By Thursday my guests didn’t seem to be wearing down at all…but I was. I was actually starting to wonder if something was wrong with me because I was so tired. But I guess after a week of talking pretty much non-stop, hours and hours spent on a train, and general sensory overload, any normal person would be exhausted. Liz just emailed me and said they returned home on Saturday and she went to bed at 11pm and woke up at 3:35 the next day, so I guess it wasn’t just me.
Coincidentally the 2007 May Grand Sumo Tournament started the same day of their arrival, so I got us tickets for Thursday. I had no idea what to expect and since our tickets were cheap, I assumed we’d be very far away from the action. We had reservations at a hotel that night in Tokyo after a full day of sightseeing and I didn’t feel like dragging around a whole complement of heavy camera equipment, so I left it at home. Which was a total mistake because we had decent seats and the photos would have been
fantastic. I took my old camera, a small Canon G5 and got these really poor shots. But, as luck would have it, a friend of mine hooked me up with a ringside seat at today’s match! We’re leaving at 1pm and I’m taking all my good equipment so check back soon to see the results of my first foray into sports photography.
After sumo we went next door to the Edo-Tokyo Museum which was really nice.
The Edo-Tokyo Museum was founded on March 28,1993, as the place, where visitors come to learn more about Tokyo’s history and culture , and which also serves as a projection onto the city and the living of the future. In the Permanent Exhibition area, there can be found original and replicated exhibits, as well as large-scale models, faithful representations of their originals, which have been reproduced after painstaking investigations and research.
If you are interested in the history of Tokyo and the Edo period, this is a great place to get a lot of history packed into a couple of hours. The exhibits are very well done and it’s a tremendous learning opportunity.
After the musuem, and a short stop in Akihabara, we went to our hotel and relaxed for a bit with some dinner before heading back out to Shibuya for some karaoke. I love karaoke, but I do have a complaint about the accompanying visuals. Two of the many songs we sang were Lynyrd Syknyrd’s Sweet Home Alabama and AC-DC’s Touch Too Much. I know, I know, tired old songs by American standards, but when you’ve been away from your native culture this long they take on a a whole new significance, just trust me. Here’s a shot of the screen for each song which is just one illustration of some of the many American cultural items here that are gruesomely botched in translation:

Pastel Downtown Miami + Lynryd Skynryd = Ronnie Van Zandt coming back from the grave to kick some Japanese karaoke producer’s ass. Everyone knows that a guy in a wife-beater and a can of Budweiser should be involved somehow.
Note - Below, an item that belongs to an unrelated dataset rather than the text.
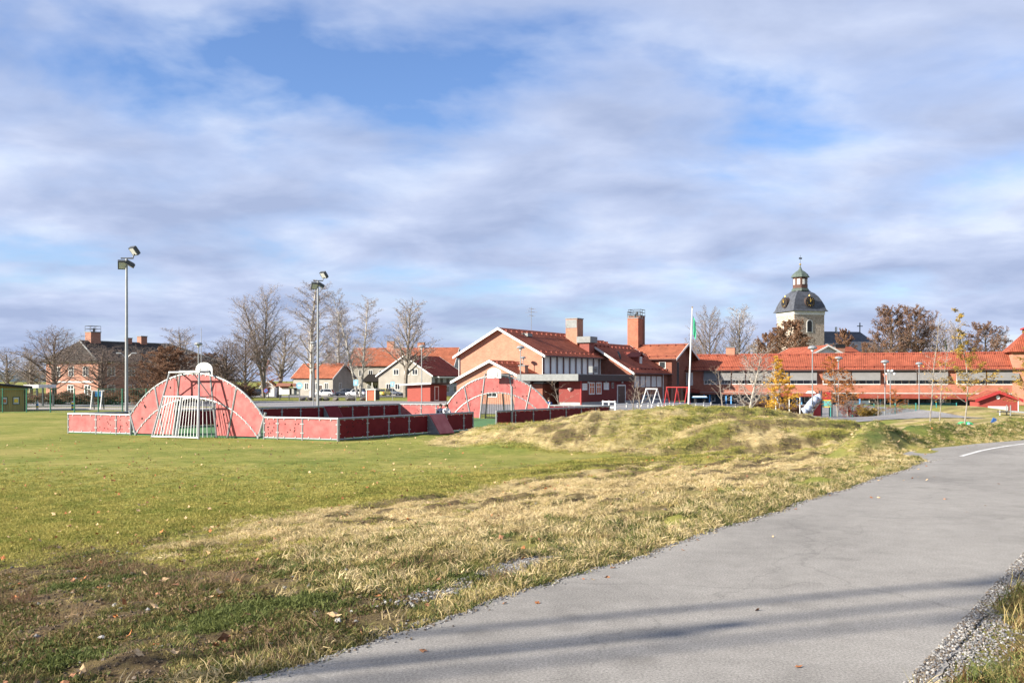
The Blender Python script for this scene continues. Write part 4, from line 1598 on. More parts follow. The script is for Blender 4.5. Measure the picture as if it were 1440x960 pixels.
cp = Vector((PX(33, 102), 102, 0))
cport = thing('carport', 'white edged carport roof on dark posts beside the ochre shed', 'carport', cp, 0)
MB().box(0, 1.55, 0, 4, 1.95, 2.3).build('roof', WHITEP, cport)
for x in (.2, 1.3):
    MB().box(x - .08, x + .08, .1, .26, 0, 1.95).build('post', DARKSTEEL, cport)
    MB().box(x - .08, x + .08, 3.7, 3.86, 0, 1.95).build('post', DARKSTEEL, cport)

# ------------------------------------------------------------------ houses beyond the car park
hD = Vector((.9, -.436, 0))
h1 = Vector((PX(468, 210), 210, -.55))
rzH = math.atan2(-.436, .9)
low = thing('beige_cottage', 'low beige house with bright red roof behind the parked cars', 'house', h1, rzH)
MB().box(-10.4, 0, 0, 8, 0, 4.0).build('wall', PLASTER, low)
gable_roof(low, -10.4, 0, 0, 8, 4.0, 6.9, 'x', .5, .4, m=TILE2, guards=False).build('gable_wall', PLASTER, low)
for u in (-9.6, -7.4, -5.0, -2.2):
    window(low, 'F', 0, u, u + 1.1, 1.3, 2.8, .1, WHITEP, GLASS, 1)
window(low, 'R', 0, 2.2, 3.1, 1.3, 2.8, .1, WHITEP, GLASS, 1)
dr_ = window(low, 'F', 0, -3.6, -2.6, .1, 2.4, .1, WHITEP, DOORBR, 0, name='door')

h2 = Vector((PX(637, 228), 228, -.65))
big = thing('orange_roof_house', 'large two storey house with orange roof and two brick chimneys', 'house', h2, math.atan2(-.17, .985))
MB().box(-25, 0, 0, 10, 0, 7.0).build('wall', PLASTER, big)
gable_roof(big, -25, 0, 0, 10, 7.0, 11.0, 'x', .5, .4, m=TILE2, guards=False).build('gable_wall', GREYR, big)
MB().box(-.02, .05, 0, 10, 0, 7.0).build('end_wall', GREYR, big)
chimney(big, -16.2, 5, 1.7, 1.2, 10.2, 12.6, BRICKL)
chimney(big, -8.8, 5, 1.6, 1.2, 10.2, 12.3, BRICKL)
for u in (-22.5, -20.2, -17.6, -14.6, -12.0):
    window(big, 'F', 0, u, u + 1.1, 4.3, 5.8, .1, WHITEP, GLASS, 1)
for u in (-22.5, -20.5, -18.9, -17.2):
    window(big, 'F', 0, u, u + 1.0, .9, 2.5, .1, WHITEP, GLASS, 1)
pr = MB().box(-21.2, -16.0, -2.2, 0, 3.0, 3.15).build('porch_roof', TILED, big)
MB().prism([(-21.2, -2.3, 3.15), (-16.0, -2.3, 3.15), (-17.0, -.1, 4.8), (-20.2, -.1, 4.8)], (0, .05, .03)).build('porch_slope', TILED, pr)
for u in (-21.0, -18.6, -16.2):
    MB().box(u - .09, u + .09, -2.1, -1.9, 0, 3.0).build('porch_post', WHITEP, big)

h3 = Vector((PX(607, 205), 205, -.6))
gab = thing('gabled_beige_house', 'beige gabled house with side roof coloured dark as in shade near the red shed', 'house', h3, math.atan2(.9, .436))
MB().box(0, 14, 0, 13, 0, 4.5).build('wall', PLASTER, gab)
MB().box(.1, 14, -.05, .1, 0, 4.5).build('side_wall', GREYR, gab)  # grey over this wall puts its shade into the colour
gable_roof(gab, 0, 14, 0, 13, 4.5, 8.5, 'x', .5, .4, m=tile_mat('shaded_red_tile', (.27, .055, .04), (.31, .07, .045)), guards=False).build('gable_wall', PLASTER, gab)  # roof tile darkened throughout for its shaded right slope
for u in (3.3, 5.2, 7.9):
    window(gab, 'L', 0, u, u + 1.4, 4.5, 5.7, .1, WHITEP, GLASS, 1)
for u in (1.6, 3.8, 7.6, 9.8):
    window(gab, 'L', 0, u, u + 1.3, 1.4, 2.7, .1, WHITEP, GLASS, 1)
for u in (1.2, 3.4, 6.0, 9.0):
    window(gab, 'F', -.05, u, u + 1.1, .8, 2.2, .1, WHITEP, GLASS, 1)
    window(gab, 'F', -.05, u, u + 1.1, 2.6, 3.8, .1, GREYP, GLASS, 1)
MB().box(1.0, 13, -1.2, -.56, 3.9, 4.15).build('side_canopy', WHITEP, gab)

wh = Vector((PX(367, 195), 195, -.5))
hut = thing('white_garden_house', 'small white garden house seen between the tree trunks', 'house', wh, 0)
MB().box(0, 2.6, 0, 3, 0, 2.1).build('wall', WHITEP, hut)
gable_roof(hut, 0, 2.6, 0, 3, 2.1, 3.1, 'y', .3, .3, m=TILED, guards=False).build('gable_wall', WHITEP, hut)
window(hut, 'F', 0, .8, 1.7, .9, 1.8, .08, GREYP, GLASS, 1)

# red timber shed and small red cabinet
r0 = Vector((PX(605, 130), 130, 0))
rshed = thing('red_timber_shed', 'red timber shed with flat roof and white framed door', 'shed', r0, math.atan2(.9, .436))
MB().box(0, 4.3, 0, 3.5, 0, 2.15).build('wall', mat('sunlit_red_wood', (.27, .065, .05), .85, .12, 3.0, stretch=(.6, .6, 7)), rshed)
MB().box(.02, 4.3, -.03, .03, 0, 2.15).build('shaded_side', REDWOOD, rshed)  # darker red sheet, the shade of this side in its colour
MB().prism([(-.6, -.5, 2.22), (-.6, 4.4, 2.02), (-.6, 4.4, 2.2), (-.6, -.5, 2.42)], (5.4, 0, 0)).build('roof', BLACKP, rshed)
MB().prism([(-.64, -.5, 2.26), (-.64, 4.4, 2.04), (-.64, 4.4, 2.24), (-.64, -.5, 2.46)], (.035, 0, 0)).build('fascia', WHITEP, rshed)
window(rshed, 'F', -.03, 1.0, 2.1, .05, 1.98, .13, WHITEP, REDWOOD, 0, name='door')

kb = Vector((PX(515.5, 138), 138, -.1))
kio = thing('red_cabinet', 'small red cabinet with white corner frames beside the lawn', 'cabinet', kb, R(-14))
MB().box(0, 1.25, 0, 1.6, .1, 1.45).build('body', mat('cabinet_red', (.50, .12, .07), .7), kio)
for x in (0, 1.25):
    MB().box(x - .06, x + .06, -.06, .05, 0, 1.55).build('corner_post', WHITEP, kio)
MB().box(-.15, 1.4, -.15, 1.75, 1.52, 1.64).build('roof', OLDWHITE, kio)
MB().box(1.26, 1.30, .05, 1.6, .1, 1.45).build('side_panel', BLACKP, kio)  # black sheet paints the shade on the cabinet's side

# ------------------------------------------------------------------ masts and lamps
GREYPOLE = mat('pole_grey', (.25, .265, .275), .45, .1, 2.0, metal=.3, spec=.5)
LENS = mat('lamp_lens', (.55, .56, .55), .15, .1, 3.0, spec=.6)


def flood_mast(label, px, d, ytop):
    x = PX(px, d)
    z0 = tz(x, d)
    H = PZ(ytop, d) - z0
    t = thing('floodlight_mast', label, 'floodlight', (x, d, z0), 0, 'floodlight masts beside the court')
    MB().tube((0, 0, -.1), (0, 0, H - .5), .11, .065, 10).build('pole', GREYPOLE, t)
    MB().lathe([(.2, 0), (.2, .06), (.13, .1)], 10).build('base_plate', GREYPOLE, t)
    MB().box(-.34, .40, -.04, .04, H - .52, -.44 + H).build('cross_arm', DARKSTEEL, t)
    MB().tube((.38, 0, H - .48), (.48, 0, H - .1), .035, n=6).build('head_arm', DARKSTEEL, t)
    for cx_2, cz, rx, rz_ in ((-.25, H - .86, 35, 20), (.48, H - .02, 40, -35), (.22, H - .82, 60, -70)):
        M_ = Matrix.Translation((cx_2, 0, cz)) @ Matrix.Rotation(R(rz_), 4, 'Z') @ Matrix.Rotation(R(rx), 4, 'X')
        l_ = MB().box(-.26, .26, -.12, .10, -.27, .27, M_).build('lamp_head', DARKSTEEL, t)
        MB().box(-.20, .20, -.135, -.12, -.21, .21, M_).build('lens', LENS, l_)
        MB().box(-.22, .22, .10, .14, -.22, .22, M_).build('housing', GREYPOLE, l_)
    return t


flood_mast('tall grey floodlight mast behind the near goal wall', 178, 60, 352)
flood_mast('grey floodlight mast rising in front of the parked cars', 447, 77, 386)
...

I was a little late with the camera for the AC-DC one. Immediately before that tree scene, they showed a very cute close-up of an Eastern Gray Squirrel. Bucolic park scenes of picnickers and cute squirrels paired with Bon Scott (a man who died in the back of a car, the result of choking on his own vomit after a night of ribald behavior and power drinking) screeching things like She wanted it hard, And wanted it fast, She liked it done medium rare is a bizarre juxtaposition. Although I really enjoy those types of scenes, and squirrels, they’re not exactly conducive to rockin’ out to a debauched AC-DC song. Oh well, I guess that’s what the shochu is for and I can’t really blame that karaoke people either. Those are the kinds of things you just don’t get unless you really live in the US.
I almost forgot to mention day 6. We slept in pretty late (our hotel, despite being a government facility, had temperature control which was a welcome relief from our apartment here on base. The system-wide heat was turned off about 2 months ago and the air conditioning will not come on until the authorities deem it appropriate, usually the end of May. You can imagine what it’s like on the 9th floor where we live. I slept great at the hotel!) and then had a leisurely breakfast before setting off for the base. I wasn’t expecting a crowded train since it was 11:30 by the time we were ready to leave Tokyo. Boy, was I wrong! We got on the Yamanote Line at Ebisu with the intent to switch trains at Shinagawa and it was one of the top 3 most-crowded trains I’ve been on yet. I can’t handle that kind of crowding and like the rest of the Japanese commuters, I retreated into my own dark place in my mind and just kind of shut down. That’s the only way to cope. Foreigners get on trains in Japan and just don’t understand why everyone looks like a stonefaced zombie – it’s only a coping mechanism. They’re just hiding as best they can. My friends were not used to this kind of thing and of course were at a loss as to what to do. I am actually glad that they got a great good-bye gift from the city of Tokyo; the infamous sardine-packed Yamanote Line! Chalk it up to one more cultural experience!